§ Exercise prompt
Quote the whole listing word for word, please.

* START Recorded data *

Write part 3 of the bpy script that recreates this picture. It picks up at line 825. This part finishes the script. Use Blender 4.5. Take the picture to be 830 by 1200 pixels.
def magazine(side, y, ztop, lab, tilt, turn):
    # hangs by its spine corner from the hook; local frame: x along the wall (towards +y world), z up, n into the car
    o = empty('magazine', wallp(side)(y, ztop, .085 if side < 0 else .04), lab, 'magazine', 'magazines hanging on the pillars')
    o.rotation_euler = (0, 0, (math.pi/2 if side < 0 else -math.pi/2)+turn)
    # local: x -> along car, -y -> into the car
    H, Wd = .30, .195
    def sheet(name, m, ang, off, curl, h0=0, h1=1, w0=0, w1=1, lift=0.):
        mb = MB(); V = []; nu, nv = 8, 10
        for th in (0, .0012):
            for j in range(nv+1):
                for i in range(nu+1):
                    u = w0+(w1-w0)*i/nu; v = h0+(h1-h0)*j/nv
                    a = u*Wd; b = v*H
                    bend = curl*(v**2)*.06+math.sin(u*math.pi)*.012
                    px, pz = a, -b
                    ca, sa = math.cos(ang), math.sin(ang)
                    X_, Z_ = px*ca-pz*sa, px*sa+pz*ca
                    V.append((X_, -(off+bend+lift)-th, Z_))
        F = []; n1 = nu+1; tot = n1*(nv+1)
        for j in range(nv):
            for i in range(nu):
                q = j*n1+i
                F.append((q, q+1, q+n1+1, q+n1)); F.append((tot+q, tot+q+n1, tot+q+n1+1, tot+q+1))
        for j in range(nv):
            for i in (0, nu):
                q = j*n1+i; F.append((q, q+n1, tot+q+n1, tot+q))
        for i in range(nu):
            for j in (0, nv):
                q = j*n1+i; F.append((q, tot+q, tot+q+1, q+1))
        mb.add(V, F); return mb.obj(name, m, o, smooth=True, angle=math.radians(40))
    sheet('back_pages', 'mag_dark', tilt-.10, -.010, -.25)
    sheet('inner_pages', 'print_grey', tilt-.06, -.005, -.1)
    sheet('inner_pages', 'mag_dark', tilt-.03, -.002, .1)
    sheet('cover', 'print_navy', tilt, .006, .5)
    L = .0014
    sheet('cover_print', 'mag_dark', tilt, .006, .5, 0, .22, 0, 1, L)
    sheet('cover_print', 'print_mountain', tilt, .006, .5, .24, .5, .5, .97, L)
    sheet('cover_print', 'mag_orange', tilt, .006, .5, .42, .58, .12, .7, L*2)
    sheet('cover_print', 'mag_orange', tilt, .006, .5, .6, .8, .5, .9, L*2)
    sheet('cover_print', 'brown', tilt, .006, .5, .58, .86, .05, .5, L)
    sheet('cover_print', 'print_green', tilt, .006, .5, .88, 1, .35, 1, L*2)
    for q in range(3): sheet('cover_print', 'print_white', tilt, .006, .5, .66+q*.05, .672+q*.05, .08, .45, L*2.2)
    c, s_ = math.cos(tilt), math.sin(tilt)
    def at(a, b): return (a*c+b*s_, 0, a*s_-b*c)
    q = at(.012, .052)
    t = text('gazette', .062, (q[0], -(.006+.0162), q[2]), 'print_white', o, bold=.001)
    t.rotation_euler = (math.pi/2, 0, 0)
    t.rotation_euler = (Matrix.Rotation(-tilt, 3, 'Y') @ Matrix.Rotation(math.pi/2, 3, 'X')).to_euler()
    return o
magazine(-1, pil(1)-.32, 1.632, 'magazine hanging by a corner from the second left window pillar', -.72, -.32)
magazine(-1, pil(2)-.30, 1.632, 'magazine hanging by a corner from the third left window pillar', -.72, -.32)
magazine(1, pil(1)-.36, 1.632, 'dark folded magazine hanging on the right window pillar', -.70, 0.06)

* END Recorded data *

§ Problem solution
Write part 3 of the bpy script that recreates this picture. It picks up at line 825. This part finishes the script. Use Blender 4.5. Take the picture to be 830 by 1200 pixels.
def magazine(side, y, ztop, lab, tilt, turn):
    # hangs by its spine corner from the hook; local frame: x along the wall (towards +y world), z up, n into the car
    o = empty('magazine', wallp(side)(y, ztop, .085 if side < 0 else .04), lab, 'magazine', 'magazines hanging on the pillars')
    o.rotation_euler = (0, 0, (math.pi/2 if side < 0 else -math.pi/2)+turn)
    # local: x -> along car, -y -> into the car
    H, Wd = .30, .195
    def sheet(name, m, ang, off, curl, h0=0, h1=1, w0=0, w1=1, lift=0.):
        mb = MB(); V = []; nu, nv = 8, 10
        for th in (0, .0012):
            for j in range(nv+1):
                for i in range(nu+1):
                    u = w0+(w1-w0)*i/nu; v = h0+(h1-h0)*j/nv
                    a = u*Wd; b = v*H
                    bend = curl*(v**2)*.06+math.sin(u*math.pi)*.012
                    px, pz = a, -b
                    ca, sa = math.cos(ang), math.sin(ang)
                    X_, Z_ = px*ca-pz*sa, px*sa+pz*ca
                    V.append((X_, -(off+bend+lift)-th, Z_))
        F = []; n1 = nu+1; tot = n1*(nv+1)
        for j in range(nv):
            for i in range(nu):
                q = j*n1+i
                F.append((q, q+1, q+n1+1, q+n1)); F.append((tot+q, tot+q+n1, tot+q+n1+1, tot+q+1))
        for j in range(nv):
            for i in (0, nu):
                q = j*n1+i; F.append((q, q+n1, tot+q+n1, tot+q))
        for i in range(nu):
            for j in (0, nv):
                q = j*n1+i; F.append((q, tot+q, tot+q+1, q+1))
        mb.add(V, F); return mb.obj(name, m, o, smooth=True, angle=math.radians(40))
    sheet('back_pages', 'mag_dark', tilt-.10, -.010, -.25)
    sheet('inner_pages', 'print_grey', tilt-.06, -.005, -.1)
    sheet('inner_pages', 'mag_dark', tilt-.03, -.002, .1)
    sheet('cover', 'print_navy', tilt, .006, .5)
    L = .0014
    sheet('cover_print', 'mag_dark', tilt, .006, .5, 0, .22, 0, 1, L)
    sheet('cover_print', 'print_mountain', tilt, .006, .5, .24, .5, .5, .97, L)
    sheet('cover_print', 'mag_orange', tilt, .006, .5, .42, .58, .12, .7, L*2)
    sheet('cover_print', 'mag_orange', tilt, .006, .5, .6, .8, .5, .9, L*2)
    sheet('cover_print', 'brown', tilt, .006, .5, .58, .86, .05, .5, L)
    sheet('cover_print', 'print_green', tilt, .006, .5, .88, 1, .35, 1, L*2)
    for q in range(3): sheet('cover_print', 'print_white', tilt, .006, .5, .66+q*.05, .672+q*.05, .08, .45, L*2.2)
    c, s_ = math.cos(tilt), math.sin(tilt)
    def at(a, b): return (a*c+b*s_, 0, a*s_-b*c)
    q = at(.012, .052)
    t = text('gazette', .062, (q[0], -(.006+.0162), q[2]), 'print_white', o, bold=.001)
    t.rotation_euler = (math.pi/2, 0, 0)
    t.rotation_euler = (Matrix.Rotation(-tilt, 3, 'Y') @ Matrix.Rotation(math.pi/2, 3, 'X')).to_euler()
    return o
magazine(-1, pil(1)-.32, 1.632, 'magazine hanging by a corner from the second left window pillar', -.72, -.32)
magazine(-1, pil(2)-.30, 1.632, 'magazine hanging by a corner from the third left window pillar', -.72, -.32)
magazine(1, pil(1)-.36, 1.632, 'dark folded magazine hanging on the right window pillar', -.70, 0.06)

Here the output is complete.